▶ [THE TASK] Copy the records below exactly, omitting any pictures they contain.

Begin INFORMATION SHOWN

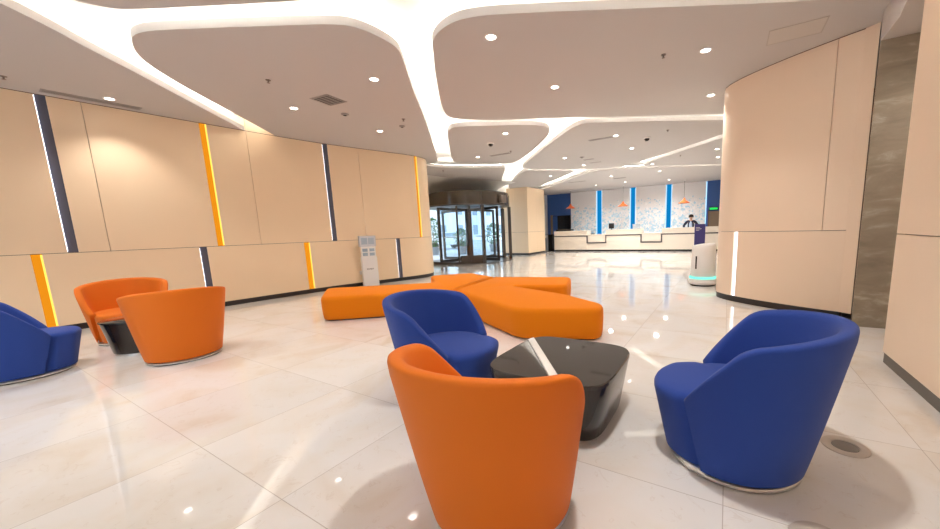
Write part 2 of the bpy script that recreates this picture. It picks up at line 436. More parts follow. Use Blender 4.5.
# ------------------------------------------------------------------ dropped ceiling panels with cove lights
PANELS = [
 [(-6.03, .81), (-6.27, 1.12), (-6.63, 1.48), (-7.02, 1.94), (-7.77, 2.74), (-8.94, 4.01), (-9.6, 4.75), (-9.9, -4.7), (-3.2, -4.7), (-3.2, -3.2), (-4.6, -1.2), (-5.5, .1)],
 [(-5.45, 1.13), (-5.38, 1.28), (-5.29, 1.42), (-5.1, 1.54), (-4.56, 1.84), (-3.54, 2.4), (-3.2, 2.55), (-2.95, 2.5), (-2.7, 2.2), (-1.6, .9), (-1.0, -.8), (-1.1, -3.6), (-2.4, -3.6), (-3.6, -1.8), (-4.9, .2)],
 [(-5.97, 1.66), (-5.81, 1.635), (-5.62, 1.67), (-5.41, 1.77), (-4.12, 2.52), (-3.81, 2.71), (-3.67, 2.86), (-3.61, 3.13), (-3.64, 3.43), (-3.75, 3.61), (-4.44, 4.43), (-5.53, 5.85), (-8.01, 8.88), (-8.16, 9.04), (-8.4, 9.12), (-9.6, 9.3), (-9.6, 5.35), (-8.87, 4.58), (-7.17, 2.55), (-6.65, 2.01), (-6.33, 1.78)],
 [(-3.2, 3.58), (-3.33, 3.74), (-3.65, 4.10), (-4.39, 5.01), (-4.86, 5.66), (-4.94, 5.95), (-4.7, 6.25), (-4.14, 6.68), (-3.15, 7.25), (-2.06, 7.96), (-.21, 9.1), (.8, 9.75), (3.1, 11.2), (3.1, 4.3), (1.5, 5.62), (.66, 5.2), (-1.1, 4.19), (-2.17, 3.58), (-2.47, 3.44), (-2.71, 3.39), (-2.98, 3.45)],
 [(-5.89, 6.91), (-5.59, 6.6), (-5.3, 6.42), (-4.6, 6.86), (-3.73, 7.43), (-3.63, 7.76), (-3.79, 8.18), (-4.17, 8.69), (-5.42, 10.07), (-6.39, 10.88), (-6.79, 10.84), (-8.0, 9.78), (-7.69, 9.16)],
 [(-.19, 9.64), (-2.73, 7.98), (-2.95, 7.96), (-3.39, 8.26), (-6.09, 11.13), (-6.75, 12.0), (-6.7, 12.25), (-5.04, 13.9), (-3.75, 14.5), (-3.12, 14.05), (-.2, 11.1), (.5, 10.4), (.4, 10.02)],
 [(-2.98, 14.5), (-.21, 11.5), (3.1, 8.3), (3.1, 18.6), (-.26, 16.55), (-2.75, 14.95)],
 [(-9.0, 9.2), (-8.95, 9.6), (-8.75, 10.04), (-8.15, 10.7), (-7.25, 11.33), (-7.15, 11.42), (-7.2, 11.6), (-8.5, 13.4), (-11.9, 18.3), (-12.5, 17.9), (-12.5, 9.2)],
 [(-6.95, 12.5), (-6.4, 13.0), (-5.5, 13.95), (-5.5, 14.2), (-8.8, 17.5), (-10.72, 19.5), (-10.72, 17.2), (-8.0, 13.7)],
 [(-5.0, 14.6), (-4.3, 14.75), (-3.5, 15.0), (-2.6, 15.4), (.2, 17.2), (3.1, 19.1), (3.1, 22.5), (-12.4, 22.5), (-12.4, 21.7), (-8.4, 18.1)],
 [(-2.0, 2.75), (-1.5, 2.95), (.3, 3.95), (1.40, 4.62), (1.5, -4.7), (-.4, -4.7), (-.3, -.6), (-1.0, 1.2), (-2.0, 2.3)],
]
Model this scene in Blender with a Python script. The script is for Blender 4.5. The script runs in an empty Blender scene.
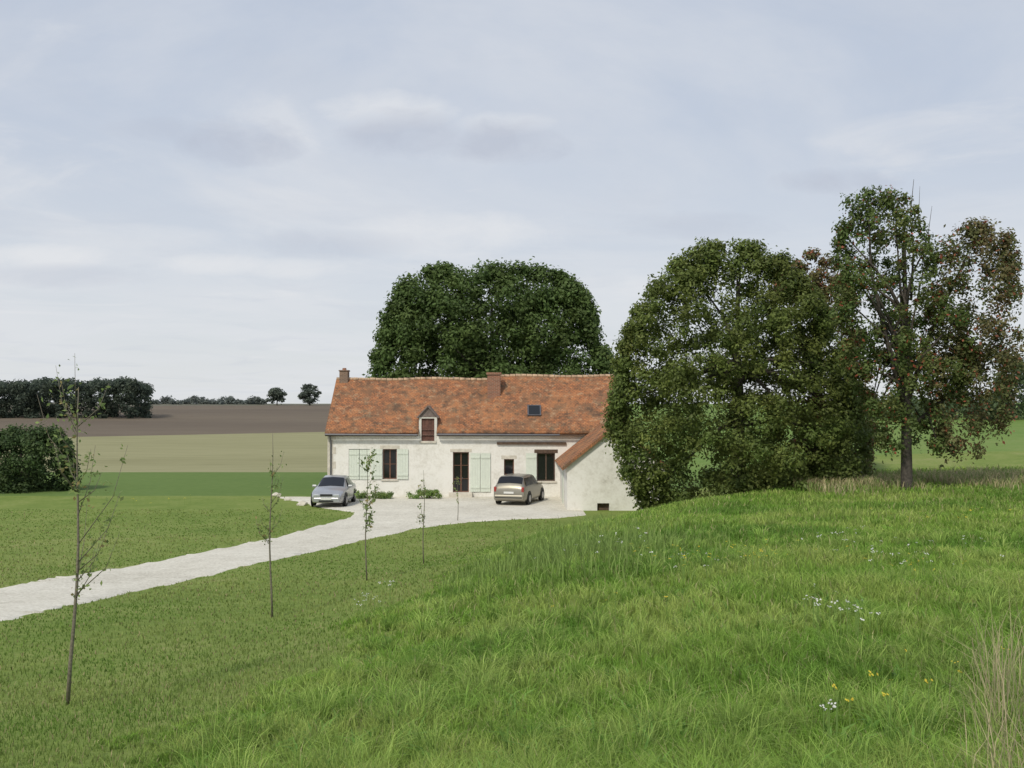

End INFORMATION SHOWN

▶ [ANSWER]
Write part 2 of the bpy script that recreates this picture. It picks up at line 436. More parts follow. Use Blender 4.5.
# ------------------------------------------------------------------ dropped ceiling panels with cove lights
PANELS = [
 [(-6.03, .81), (-6.27, 1.12), (-6.63, 1.48), (-7.02, 1.94), (-7.77, 2.74), (-8.94, 4.01), (-9.6, 4.75), (-9.9, -4.7), (-3.2, -4.7), (-3.2, -3.2), (-4.6, -1.2), (-5.5, .1)],
 [(-5.45, 1.13), (-5.38, 1.28), (-5.29, 1.42), (-5.1, 1.54), (-4.56, 1.84), (-3.54, 2.4), (-3.2, 2.55), (-2.95, 2.5), (-2.7, 2.2), (-1.6, .9), (-1.0, -.8), (-1.1, -3.6), (-2.4, -3.6), (-3.6, -1.8), (-4.9, .2)],
 [(-5.97, 1.66), (-5.81, 1.635), (-5.62, 1.67), (-5.41, 1.77), (-4.12, 2.52), (-3.81, 2.71), (-3.67, 2.86), (-3.61, 3.13), (-3.64, 3.43), (-3.75, 3.61), (-4.44, 4.43), (-5.53, 5.85), (-8.01, 8.88), (-8.16, 9.04), (-8.4, 9.12), (-9.6, 9.3), (-9.6, 5.35), (-8.87, 4.58), (-7.17, 2.55), (-6.65, 2.01), (-6.33, 1.78)],
 [(-3.2, 3.58), (-3.33, 3.74), (-3.65, 4.10), (-4.39, 5.01), (-4.86, 5.66), (-4.94, 5.95), (-4.7, 6.25), (-4.14, 6.68), (-3.15, 7.25), (-2.06, 7.96), (-.21, 9.1), (.8, 9.75), (3.1, 11.2), (3.1, 4.3), (1.5, 5.62), (.66, 5.2), (-1.1, 4.19), (-2.17, 3.58), (-2.47, 3.44), (-2.71, 3.39), (-2.98, 3.45)],
 [(-5.89, 6.91), (-5.59, 6.6), (-5.3, 6.42), (-4.6, 6.86), (-3.73, 7.43), (-3.63, 7.76), (-3.79, 8.18), (-4.17, 8.69), (-5.42, 10.07), (-6.39, 10.88), (-6.79, 10.84), (-8.0, 9.78), (-7.69, 9.16)],
 [(-.19, 9.64), (-2.73, 7.98), (-2.95, 7.96), (-3.39, 8.26), (-6.09, 11.13), (-6.75, 12.0), (-6.7, 12.25), (-5.04, 13.9), (-3.75, 14.5), (-3.12, 14.05), (-.2, 11.1), (.5, 10.4), (.4, 10.02)],
 [(-2.98, 14.5), (-.21, 11.5), (3.1, 8.3), (3.1, 18.6), (-.26, 16.55), (-2.75, 14.95)],
 [(-9.0, 9.2), (-8.95, 9.6), (-8.75, 10.04), (-8.15, 10.7), (-7.25, 11.33), (-7.15, 11.42), (-7.2, 11.6), (-8.5, 13.4), (-11.9, 18.3), (-12.5, 17.9), (-12.5, 9.2)],
 [(-6.95, 12.5), (-6.4, 13.0), (-5.5, 13.95), (-5.5, 14.2), (-8.8, 17.5), (-10.72, 19.5), (-10.72, 17.2), (-8.0, 13.7)],
 [(-5.0, 14.6), (-4.3, 14.75), (-3.5, 15.0), (-2.6, 15.4), (.2, 17.2), (3.1, 19.1), (3.1, 22.5), (-12.4, 22.5), (-12.4, 21.7), (-8.4, 18.1)],
 [(-2.0, 2.75), (-1.5, 2.95), (.3, 3.95), (1.40, 4.62), (1.5, -4.7), (-.4, -4.7), (-.3, -.6), (-1.0, 1.2), (-2.0, 2.3)],
]
Model this scene in Blender with a Python script. The script is for Blender 4.5. The script runs in an empty Blender scene.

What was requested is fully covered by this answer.